Concurso Público e Presunção de Inocência
Olá pessoal,
Atualizando a antiga jurisprudência, em overruling, o STF decidiu que o princípio da presunção de inocência impede a proibição de investigados que ainda não foram condenados de participar de concursos públicos. Seguindo o voto do Relator, Min. Roberto Barroso, o Tribunal entendeu que a mera existência de processo penal em curso não autoriza a eliminação de candidato em concurso público, externo ou interno, mesmo para promoção, e ainda que em carreiras da magistratura, funções essenciais à Justiça e da segurança pública:
“Como regra geral, a simples existência de inquéritos ou processos penais em curso não autoriza a eliminação de candidatos em concursos públicos, o que pressupõe: (i) condenação por órgão colegiado ou definitiva; e (ii) relação de incompatibilidade entre a natureza do crime em questão e as atribuições do cargo concretamente pretendido, a ser demonstrada de forma motivada por decisão da autoridade competente. 2. A lei pode instituir requisitos mais rigorosos para determinados cargos, em razão da relevância das atribuições envolvidas, como é o caso, por exemplo, das carreiras da magistratura, das funções essenciais à justiça e da segurança pública (CRFB/1988, art. 144), sendo vedada, em qualquer caso, a valoração negativa de simples processo em andamento, salvo situações excepcionalíssimas e de indiscutível gravidade” (RE 560.900, rel. Min. Roberto Barroso, julg. em 5/2/2020)
Segundo o Ministro Luiz Fux, que acompanhou o relator, enquanto pende o processo, não se sabe quem tem razão, e o processo é meio ‘hitchcockiano‘, ou seja, só se sabe ao final quem tem razão.
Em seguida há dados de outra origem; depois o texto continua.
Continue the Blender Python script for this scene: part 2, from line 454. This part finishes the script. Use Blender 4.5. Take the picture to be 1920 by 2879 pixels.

A ratio decidendi desenvolvida pelo Ministro Roberto Barroso, envolve ainda as seguintes questões:
i) necessidade de condenação por órgão colegiado, de cognição exauriente, no sentido da condenação, sem necessidade de trânsito em julgado, para restrição à participação em certames;
ii) necessidade de que haja uma relação de pertinência entre a acusação e as atribuições do cargo em questão.
iii) a lei poderá reforçar o controle de acesso a tais cargos, dispondo, por exemplo, que eventual condenação judicial em primeira instância, ou mesmo a imposição administrativa de pena por infração disciplinar (respeitado, em qualquer caso, o contraditório), seria suficiente para a eliminação de candidato em concurso público, de acordo com o § 7º ao art. 37 da CRFB/1988, o qual determina que “A lei disporá sobre os requisitos e as restrições ao ocupante de cargo ou emprego da administração direta e indireta que possibilite o acesso a informações privilegiadas”.
O caso concreto versava sobre vedação de acesso do recorrido a curso de formação de Cabos Combatentes da Polícia Militar, requisito necessário à sua progressão funcional por antiguidade, por estar respondendo a processo penal no período da matrícula.
Ainda para o Ministro Barroso, a solução proposta satisfaz os princípios da razoabilidade ou proporcionalidade, que você já conhece, como consectários do princípio do devido processo legal em sentido substantivo ou objetivo, uma vez que:
(i) a decisão é adequada, pois a restrição que se impõe é idônea para proteger a moralidade administrativa;
(ii) a decisão não é excessiva (princípio da vedação do excesso), de vez que após a condenação em segundo grau a probabilidade de manutenção da condenação é muito grande e a exigência de relação entre a infração e as atribuições do cargo mitiga a restrição; e
(iii) a decisão é proporcional em sentido estrito, na medida em que a atenuação do princípio da presunção de inocência é compensada pela contrapartida em boa administração e idoneidade dos servidores públicos.
A tese aprovada em 6/2/2020, do Tema 22 é a seguinte:
“Sem previsão constitucionalmente adequada e instituída por lei, não é legítima a cláusula de edital de concurso público que restrinja a participação de candidato pelo simples fato de responder a inquérito ou ação penal.”